• **Task details**: Write out the listing below in full and exactly, leaving out every picture.

Begin

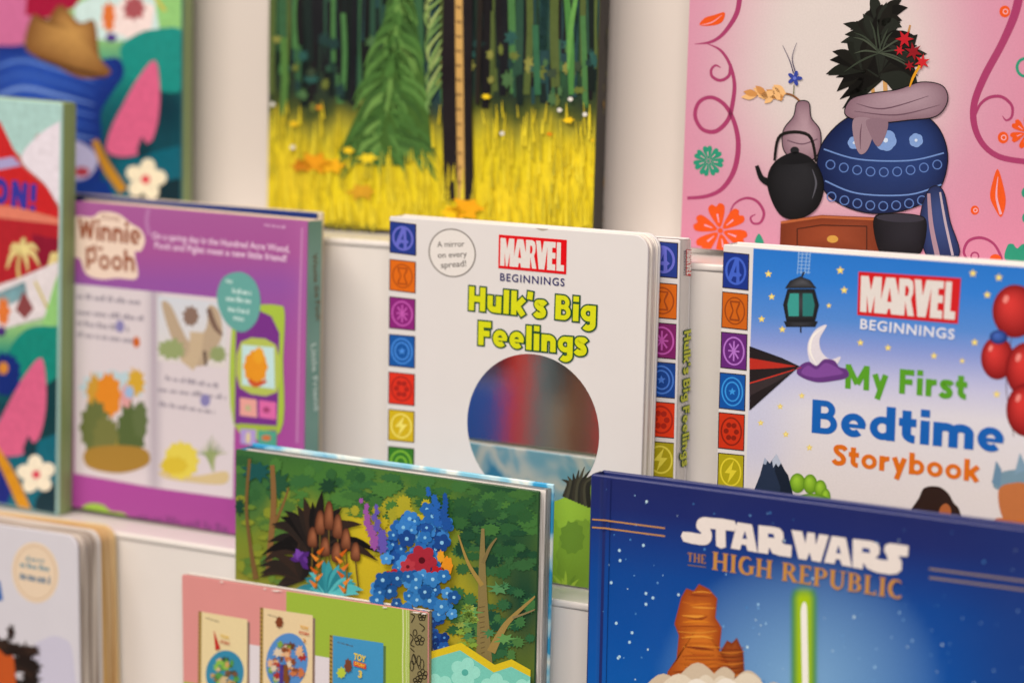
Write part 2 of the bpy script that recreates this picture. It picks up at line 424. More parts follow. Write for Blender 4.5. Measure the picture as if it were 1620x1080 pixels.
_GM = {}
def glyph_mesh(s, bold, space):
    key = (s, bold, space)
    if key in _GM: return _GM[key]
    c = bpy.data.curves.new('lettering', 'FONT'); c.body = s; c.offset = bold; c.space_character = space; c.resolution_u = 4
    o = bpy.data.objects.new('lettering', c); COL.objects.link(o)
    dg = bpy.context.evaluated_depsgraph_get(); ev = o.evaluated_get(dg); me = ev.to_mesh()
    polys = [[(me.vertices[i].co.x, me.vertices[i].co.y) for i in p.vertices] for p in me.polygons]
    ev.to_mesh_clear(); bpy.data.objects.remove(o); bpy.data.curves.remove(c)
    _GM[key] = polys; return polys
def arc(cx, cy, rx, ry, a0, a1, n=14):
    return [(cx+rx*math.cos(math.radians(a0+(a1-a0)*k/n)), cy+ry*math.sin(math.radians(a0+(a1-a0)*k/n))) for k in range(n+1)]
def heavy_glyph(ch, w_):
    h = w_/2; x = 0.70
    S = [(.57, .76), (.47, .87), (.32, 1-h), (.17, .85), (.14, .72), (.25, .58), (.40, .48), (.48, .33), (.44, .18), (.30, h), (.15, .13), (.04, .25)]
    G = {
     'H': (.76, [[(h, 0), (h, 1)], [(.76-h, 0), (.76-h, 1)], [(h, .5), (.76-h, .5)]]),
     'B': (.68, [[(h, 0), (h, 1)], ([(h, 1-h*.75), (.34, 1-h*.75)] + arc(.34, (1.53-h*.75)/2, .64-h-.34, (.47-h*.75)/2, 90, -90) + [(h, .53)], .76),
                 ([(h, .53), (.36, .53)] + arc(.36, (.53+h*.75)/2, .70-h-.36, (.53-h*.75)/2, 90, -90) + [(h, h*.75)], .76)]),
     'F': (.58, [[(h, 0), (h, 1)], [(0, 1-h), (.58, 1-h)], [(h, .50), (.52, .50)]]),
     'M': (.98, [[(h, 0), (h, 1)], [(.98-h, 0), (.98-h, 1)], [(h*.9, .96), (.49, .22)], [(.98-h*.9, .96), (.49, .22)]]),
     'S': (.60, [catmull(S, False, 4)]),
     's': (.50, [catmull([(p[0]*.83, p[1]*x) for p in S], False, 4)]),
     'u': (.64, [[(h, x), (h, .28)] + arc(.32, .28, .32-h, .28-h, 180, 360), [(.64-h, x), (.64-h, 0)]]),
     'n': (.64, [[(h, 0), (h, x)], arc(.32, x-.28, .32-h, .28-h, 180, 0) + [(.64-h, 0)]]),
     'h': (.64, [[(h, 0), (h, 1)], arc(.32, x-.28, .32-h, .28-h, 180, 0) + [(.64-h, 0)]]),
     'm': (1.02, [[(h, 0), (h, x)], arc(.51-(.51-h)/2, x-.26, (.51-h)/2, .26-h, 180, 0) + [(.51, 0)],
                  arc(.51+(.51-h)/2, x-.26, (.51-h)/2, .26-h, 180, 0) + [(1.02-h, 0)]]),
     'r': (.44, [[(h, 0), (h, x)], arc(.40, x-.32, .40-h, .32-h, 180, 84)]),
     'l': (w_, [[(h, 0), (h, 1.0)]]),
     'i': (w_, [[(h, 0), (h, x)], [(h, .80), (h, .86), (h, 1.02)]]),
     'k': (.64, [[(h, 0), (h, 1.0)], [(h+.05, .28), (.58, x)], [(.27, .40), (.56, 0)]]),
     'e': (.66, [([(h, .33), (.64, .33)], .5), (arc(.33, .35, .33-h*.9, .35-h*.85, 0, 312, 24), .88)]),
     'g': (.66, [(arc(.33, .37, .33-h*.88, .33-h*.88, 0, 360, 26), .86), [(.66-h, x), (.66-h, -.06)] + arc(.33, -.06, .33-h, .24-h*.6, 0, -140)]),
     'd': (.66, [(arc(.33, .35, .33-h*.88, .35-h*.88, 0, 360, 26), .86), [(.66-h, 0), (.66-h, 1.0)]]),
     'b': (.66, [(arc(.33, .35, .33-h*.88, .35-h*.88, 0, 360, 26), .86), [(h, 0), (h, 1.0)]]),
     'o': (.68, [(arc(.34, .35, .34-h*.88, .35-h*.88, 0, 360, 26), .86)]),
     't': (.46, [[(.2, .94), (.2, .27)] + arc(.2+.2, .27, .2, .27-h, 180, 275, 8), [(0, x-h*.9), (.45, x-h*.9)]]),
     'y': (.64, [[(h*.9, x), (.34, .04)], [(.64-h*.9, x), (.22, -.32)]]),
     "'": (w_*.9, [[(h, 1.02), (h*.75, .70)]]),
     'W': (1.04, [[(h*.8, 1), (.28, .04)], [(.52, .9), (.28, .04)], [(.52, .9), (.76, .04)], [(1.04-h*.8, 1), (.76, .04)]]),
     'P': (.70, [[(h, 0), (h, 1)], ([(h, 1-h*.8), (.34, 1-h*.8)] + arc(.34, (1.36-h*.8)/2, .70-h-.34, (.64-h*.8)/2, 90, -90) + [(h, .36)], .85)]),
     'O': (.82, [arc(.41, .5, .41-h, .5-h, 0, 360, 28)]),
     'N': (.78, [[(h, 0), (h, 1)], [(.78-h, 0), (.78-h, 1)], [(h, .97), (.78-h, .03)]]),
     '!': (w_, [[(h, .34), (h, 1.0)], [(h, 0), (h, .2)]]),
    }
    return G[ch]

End

• **Exercise output**:
Write part 2 of the bpy script that recreates this picture. It picks up at line 424. More parts follow. Write for Blender 4.5. Measure the picture as if it were 1620x1080 pixels.
_GM = {}
def glyph_mesh(s, bold, space):
    key = (s, bold, space)
    if key in _GM: return _GM[key]
    c = bpy.data.curves.new('lettering', 'FONT'); c.body = s; c.offset = bold; c.space_character = space; c.resolution_u = 4
    o = bpy.data.objects.new('lettering', c); COL.objects.link(o)
    dg = bpy.context.evaluated_depsgraph_get(); ev = o.evaluated_get(dg); me = ev.to_mesh()
    polys = [[(me.vertices[i].co.x, me.vertices[i].co.y) for i in p.vertices] for p in me.polygons]
    ev.to_mesh_clear(); bpy.data.objects.remove(o); bpy.data.curves.remove(c)
    _GM[key] = polys; return polys
def arc(cx, cy, rx, ry, a0, a1, n=14):
    return [(cx+rx*math.cos(math.radians(a0+(a1-a0)*k/n)), cy+ry*math.sin(math.radians(a0+(a1-a0)*k/n))) for k in range(n+1)]
def heavy_glyph(ch, w_):
    h = w_/2; x = 0.70
    S = [(.57, .76), (.47, .87), (.32, 1-h), (.17, .85), (.14, .72), (.25, .58), (.40, .48), (.48, .33), (.44, .18), (.30, h), (.15, .13), (.04, .25)]
    G = {
     'H': (.76, [[(h, 0), (h, 1)], [(.76-h, 0), (.76-h, 1)], [(h, .5), (.76-h, .5)]]),
     'B': (.68, [[(h, 0), (h, 1)], ([(h, 1-h*.75), (.34, 1-h*.75)] + arc(.34, (1.53-h*.75)/2, .64-h-.34, (.47-h*.75)/2, 90, -90) + [(h, .53)], .76),
                 ([(h, .53), (.36, .53)] + arc(.36, (.53+h*.75)/2, .70-h-.36, (.53-h*.75)/2, 90, -90) + [(h, h*.75)], .76)]),
     'F': (.58, [[(h, 0), (h, 1)], [(0, 1-h), (.58, 1-h)], [(h, .50), (.52, .50)]]),
     'M': (.98, [[(h, 0), (h, 1)], [(.98-h, 0), (.98-h, 1)], [(h*.9, .96), (.49, .22)], [(.98-h*.9, .96), (.49, .22)]]),
     'S': (.60, [catmull(S, False, 4)]),
     's': (.50, [catmull([(p[0]*.83, p[1]*x) for p in S], False, 4)]),
     'u': (.64, [[(h, x), (h, .28)] + arc(.32, .28, .32-h, .28-h, 180, 360), [(.64-h, x), (.64-h, 0)]]),
     'n': (.64, [[(h, 0), (h, x)], arc(.32, x-.28, .32-h, .28-h, 180, 0) + [(.64-h, 0)]]),
     'h': (.64, [[(h, 0), (h, 1)], arc(.32, x-.28, .32-h, .28-h, 180, 0) + [(.64-h, 0)]]),
     'm': (1.02, [[(h, 0), (h, x)], arc(.51-(.51-h)/2, x-.26, (.51-h)/2, .26-h, 180, 0) + [(.51, 0)],
                  arc(.51+(.51-h)/2, x-.26, (.51-h)/2, .26-h, 180, 0) + [(1.02-h, 0)]]),
     'r': (.44, [[(h, 0), (h, x)], arc(.40, x-.32, .40-h, .32-h, 180, 84)]),
     'l': (w_, [[(h, 0), (h, 1.0)]]),
     'i': (w_, [[(h, 0), (h, x)], [(h, .80), (h, .86), (h, 1.02)]]),
     'k': (.64, [[(h, 0), (h, 1.0)], [(h+.05, .28), (.58, x)], [(.27, .40), (.56, 0)]]),
     'e': (.66, [([(h, .33), (.64, .33)], .5), (arc(.33, .35, .33-h*.9, .35-h*.85, 0, 312, 24), .88)]),
     'g': (.66, [(arc(.33, .37, .33-h*.88, .33-h*.88, 0, 360, 26), .86), [(.66-h, x), (.66-h, -.06)] + arc(.33, -.06, .33-h, .24-h*.6, 0, -140)]),
     'd': (.66, [(arc(.33, .35, .33-h*.88, .35-h*.88, 0, 360, 26), .86), [(.66-h, 0), (.66-h, 1.0)]]),
     'b': (.66, [(arc(.33, .35, .33-h*.88, .35-h*.88, 0, 360, 26), .86), [(h, 0), (h, 1.0)]]),
     'o': (.68, [(arc(.34, .35, .34-h*.88, .35-h*.88, 0, 360, 26), .86)]),
     't': (.46, [[(.2, .94), (.2, .27)] + arc(.2+.2, .27, .2, .27-h, 180, 275, 8), [(0, x-h*.9), (.45, x-h*.9)]]),
     'y': (.64, [[(h*.9, x), (.34, .04)], [(.64-h*.9, x), (.22, -.32)]]),
     "'": (w_*.9, [[(h, 1.02), (h*.75, .70)]]),
     'W': (1.04, [[(h*.8, 1), (.28, .04)], [(.52, .9), (.28, .04)], [(.52, .9), (.76, .04)], [(1.04-h*.8, 1), (.76, .04)]]),
     'P': (.70, [[(h, 0), (h, 1)], ([(h, 1-h*.8), (.34, 1-h*.8)] + arc(.34, (1.36-h*.8)/2, .70-h-.34, (.64-h*.8)/2, 90, -90) + [(h, .36)], .85)]),
     'O': (.82, [arc(.41, .5, .41-h, .5-h, 0, 360, 28)]),
     'N': (.78, [[(h, 0), (h, 1)], [(.78-h, 0), (.78-h, 1)], [(h, .97), (.78-h, .03)]]),
     '!': (w_, [[(h, .34), (h, 1.0)], [(h, 0), (h, .2)]]),
    }
    return G[ch]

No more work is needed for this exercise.